Begin at the first line and end at the line containing "hall's middle axis". Extract exactly those lines.

··· Materials provided

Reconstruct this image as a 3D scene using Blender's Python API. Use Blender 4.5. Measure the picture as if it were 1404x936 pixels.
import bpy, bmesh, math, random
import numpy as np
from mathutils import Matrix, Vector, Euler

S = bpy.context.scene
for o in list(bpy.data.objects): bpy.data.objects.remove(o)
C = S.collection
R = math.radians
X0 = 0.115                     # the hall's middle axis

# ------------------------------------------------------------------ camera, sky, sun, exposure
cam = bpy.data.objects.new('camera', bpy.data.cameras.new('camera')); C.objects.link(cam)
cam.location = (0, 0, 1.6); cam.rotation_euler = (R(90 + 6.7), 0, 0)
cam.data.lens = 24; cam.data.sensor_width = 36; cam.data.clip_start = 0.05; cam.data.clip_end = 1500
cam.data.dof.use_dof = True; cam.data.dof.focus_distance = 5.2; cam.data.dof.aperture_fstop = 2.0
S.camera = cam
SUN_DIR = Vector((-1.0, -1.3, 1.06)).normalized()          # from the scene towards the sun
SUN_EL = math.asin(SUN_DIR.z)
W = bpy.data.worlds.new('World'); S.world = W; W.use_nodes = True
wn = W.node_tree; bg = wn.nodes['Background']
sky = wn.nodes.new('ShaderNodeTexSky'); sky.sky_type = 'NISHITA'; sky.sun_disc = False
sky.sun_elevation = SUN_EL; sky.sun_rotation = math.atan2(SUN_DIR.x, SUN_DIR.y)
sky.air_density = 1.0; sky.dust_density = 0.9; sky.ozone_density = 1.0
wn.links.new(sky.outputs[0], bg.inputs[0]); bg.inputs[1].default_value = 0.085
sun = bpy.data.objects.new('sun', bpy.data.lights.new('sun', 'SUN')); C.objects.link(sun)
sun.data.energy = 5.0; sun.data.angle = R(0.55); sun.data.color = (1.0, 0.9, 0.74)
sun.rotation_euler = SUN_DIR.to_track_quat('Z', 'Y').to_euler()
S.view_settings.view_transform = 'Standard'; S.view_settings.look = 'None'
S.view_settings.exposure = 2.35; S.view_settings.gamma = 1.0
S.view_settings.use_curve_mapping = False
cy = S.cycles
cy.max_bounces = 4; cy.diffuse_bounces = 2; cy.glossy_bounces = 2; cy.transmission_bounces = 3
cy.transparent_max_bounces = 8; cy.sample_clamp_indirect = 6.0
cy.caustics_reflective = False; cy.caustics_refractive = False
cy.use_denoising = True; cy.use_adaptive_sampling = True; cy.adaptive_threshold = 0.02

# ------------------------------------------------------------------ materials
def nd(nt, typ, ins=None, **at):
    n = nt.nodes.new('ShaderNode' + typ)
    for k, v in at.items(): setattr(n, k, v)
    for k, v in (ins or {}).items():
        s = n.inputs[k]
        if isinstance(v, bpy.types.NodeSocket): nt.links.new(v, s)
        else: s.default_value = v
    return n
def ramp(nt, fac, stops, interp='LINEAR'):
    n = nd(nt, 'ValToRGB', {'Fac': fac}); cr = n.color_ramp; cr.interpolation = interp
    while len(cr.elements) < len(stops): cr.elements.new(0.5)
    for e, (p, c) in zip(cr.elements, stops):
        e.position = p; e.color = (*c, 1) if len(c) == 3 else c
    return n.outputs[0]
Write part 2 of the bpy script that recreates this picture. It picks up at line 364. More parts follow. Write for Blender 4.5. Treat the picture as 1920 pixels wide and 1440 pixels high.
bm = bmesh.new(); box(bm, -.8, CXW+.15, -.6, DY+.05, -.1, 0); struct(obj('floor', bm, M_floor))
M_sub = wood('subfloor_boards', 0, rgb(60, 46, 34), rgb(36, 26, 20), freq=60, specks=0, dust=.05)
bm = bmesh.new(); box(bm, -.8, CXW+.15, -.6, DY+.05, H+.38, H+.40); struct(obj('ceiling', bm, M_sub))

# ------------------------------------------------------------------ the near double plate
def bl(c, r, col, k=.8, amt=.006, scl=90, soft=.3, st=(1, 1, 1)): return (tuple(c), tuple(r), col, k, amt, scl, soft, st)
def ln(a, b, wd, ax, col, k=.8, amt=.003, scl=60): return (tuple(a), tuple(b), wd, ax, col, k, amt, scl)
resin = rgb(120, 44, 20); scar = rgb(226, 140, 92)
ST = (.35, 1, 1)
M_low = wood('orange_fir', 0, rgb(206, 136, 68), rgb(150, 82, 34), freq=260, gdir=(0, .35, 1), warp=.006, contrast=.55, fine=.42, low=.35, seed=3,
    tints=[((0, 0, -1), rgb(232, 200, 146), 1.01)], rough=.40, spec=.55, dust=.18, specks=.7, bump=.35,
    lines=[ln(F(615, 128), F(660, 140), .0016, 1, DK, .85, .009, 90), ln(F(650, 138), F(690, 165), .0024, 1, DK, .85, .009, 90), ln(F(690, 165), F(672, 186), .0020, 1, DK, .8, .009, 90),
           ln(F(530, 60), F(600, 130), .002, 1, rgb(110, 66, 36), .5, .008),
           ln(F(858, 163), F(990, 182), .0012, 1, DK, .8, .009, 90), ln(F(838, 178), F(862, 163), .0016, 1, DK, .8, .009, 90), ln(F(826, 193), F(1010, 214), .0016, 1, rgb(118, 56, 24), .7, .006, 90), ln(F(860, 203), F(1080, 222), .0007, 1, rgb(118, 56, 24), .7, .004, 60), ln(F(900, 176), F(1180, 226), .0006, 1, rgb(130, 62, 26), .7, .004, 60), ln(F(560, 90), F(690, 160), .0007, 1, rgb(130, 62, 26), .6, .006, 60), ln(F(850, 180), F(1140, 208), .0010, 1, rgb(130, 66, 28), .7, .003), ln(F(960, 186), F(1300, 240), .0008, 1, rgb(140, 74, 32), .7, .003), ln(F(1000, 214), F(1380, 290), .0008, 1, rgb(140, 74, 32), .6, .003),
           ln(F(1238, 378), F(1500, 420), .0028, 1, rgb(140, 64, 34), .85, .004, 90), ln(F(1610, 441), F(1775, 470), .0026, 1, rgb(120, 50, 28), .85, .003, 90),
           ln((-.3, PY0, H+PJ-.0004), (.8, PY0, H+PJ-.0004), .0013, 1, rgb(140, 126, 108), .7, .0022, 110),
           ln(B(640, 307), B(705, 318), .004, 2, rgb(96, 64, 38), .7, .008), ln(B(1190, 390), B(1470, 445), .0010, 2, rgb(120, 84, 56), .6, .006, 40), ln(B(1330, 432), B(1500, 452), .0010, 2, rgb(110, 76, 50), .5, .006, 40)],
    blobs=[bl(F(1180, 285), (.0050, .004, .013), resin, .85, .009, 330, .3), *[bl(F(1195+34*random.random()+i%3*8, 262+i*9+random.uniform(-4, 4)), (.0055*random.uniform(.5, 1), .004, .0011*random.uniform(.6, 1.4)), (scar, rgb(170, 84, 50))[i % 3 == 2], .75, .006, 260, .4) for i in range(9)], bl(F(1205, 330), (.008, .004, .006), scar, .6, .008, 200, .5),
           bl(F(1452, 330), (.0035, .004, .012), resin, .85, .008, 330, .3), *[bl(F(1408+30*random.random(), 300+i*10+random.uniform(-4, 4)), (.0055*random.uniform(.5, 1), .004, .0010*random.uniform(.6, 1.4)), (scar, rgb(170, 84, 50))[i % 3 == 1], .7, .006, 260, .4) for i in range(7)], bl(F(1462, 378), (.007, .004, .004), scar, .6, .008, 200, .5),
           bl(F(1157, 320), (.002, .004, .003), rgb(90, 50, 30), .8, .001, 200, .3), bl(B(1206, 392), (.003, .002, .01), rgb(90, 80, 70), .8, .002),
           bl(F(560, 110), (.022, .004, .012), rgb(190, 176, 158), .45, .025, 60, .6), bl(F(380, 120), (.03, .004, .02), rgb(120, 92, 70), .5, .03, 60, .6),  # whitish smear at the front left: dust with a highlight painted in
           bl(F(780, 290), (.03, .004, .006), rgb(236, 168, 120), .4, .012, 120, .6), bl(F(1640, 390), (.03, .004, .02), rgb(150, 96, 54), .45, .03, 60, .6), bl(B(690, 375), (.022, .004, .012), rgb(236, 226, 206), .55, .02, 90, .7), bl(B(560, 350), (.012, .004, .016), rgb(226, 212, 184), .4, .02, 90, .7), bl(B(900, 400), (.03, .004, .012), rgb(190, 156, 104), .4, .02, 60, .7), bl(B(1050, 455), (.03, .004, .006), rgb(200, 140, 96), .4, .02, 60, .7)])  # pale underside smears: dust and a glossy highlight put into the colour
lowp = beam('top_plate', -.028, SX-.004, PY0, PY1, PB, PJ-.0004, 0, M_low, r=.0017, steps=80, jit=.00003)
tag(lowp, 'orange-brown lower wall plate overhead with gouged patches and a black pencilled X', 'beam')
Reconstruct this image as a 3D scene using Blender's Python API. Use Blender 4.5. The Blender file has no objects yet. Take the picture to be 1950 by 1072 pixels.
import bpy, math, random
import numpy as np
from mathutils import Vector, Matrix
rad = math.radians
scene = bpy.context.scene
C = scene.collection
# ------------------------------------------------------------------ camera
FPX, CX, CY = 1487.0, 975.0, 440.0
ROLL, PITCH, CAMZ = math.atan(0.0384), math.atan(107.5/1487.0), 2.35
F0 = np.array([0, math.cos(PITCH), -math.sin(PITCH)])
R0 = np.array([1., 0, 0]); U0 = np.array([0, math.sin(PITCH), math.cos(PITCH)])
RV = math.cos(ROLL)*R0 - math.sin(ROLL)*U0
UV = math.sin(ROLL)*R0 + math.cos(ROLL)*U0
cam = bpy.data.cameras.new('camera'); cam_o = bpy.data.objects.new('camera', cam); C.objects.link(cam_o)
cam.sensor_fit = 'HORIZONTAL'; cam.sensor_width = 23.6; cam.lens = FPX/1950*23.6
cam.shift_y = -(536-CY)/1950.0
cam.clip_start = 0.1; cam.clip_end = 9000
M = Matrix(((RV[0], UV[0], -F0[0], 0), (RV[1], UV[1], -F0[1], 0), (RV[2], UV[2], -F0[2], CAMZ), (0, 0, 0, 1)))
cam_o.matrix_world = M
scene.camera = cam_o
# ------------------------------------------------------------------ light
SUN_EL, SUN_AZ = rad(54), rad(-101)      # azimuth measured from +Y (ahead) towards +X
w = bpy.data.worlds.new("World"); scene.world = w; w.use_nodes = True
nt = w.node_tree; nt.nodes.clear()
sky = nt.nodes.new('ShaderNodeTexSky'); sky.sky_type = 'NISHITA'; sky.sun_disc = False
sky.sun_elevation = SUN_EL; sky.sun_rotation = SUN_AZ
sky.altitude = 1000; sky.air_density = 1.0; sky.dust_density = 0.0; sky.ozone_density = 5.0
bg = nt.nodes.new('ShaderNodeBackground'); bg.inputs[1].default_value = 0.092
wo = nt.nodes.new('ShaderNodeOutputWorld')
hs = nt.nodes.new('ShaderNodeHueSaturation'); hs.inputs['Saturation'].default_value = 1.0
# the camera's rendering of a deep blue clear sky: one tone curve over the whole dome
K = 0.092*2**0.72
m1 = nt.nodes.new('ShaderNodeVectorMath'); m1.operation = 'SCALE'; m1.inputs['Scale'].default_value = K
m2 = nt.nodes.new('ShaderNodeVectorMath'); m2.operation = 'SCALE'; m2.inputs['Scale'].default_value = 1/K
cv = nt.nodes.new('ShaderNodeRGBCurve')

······

- _The answer_
Reconstruct this image as a 3D scene using Blender's Python API. Use Blender 4.5. Measure the picture as if it were 1404x936 pixels.
import bpy, bmesh, math, random
import numpy as np
from mathutils import Matrix, Vector, Euler

S = bpy.context.scene
for o in list(bpy.data.objects): bpy.data.objects.remove(o)
C = S.collection
R = math.radians
X0 = 0.115                     # the hall's middle axis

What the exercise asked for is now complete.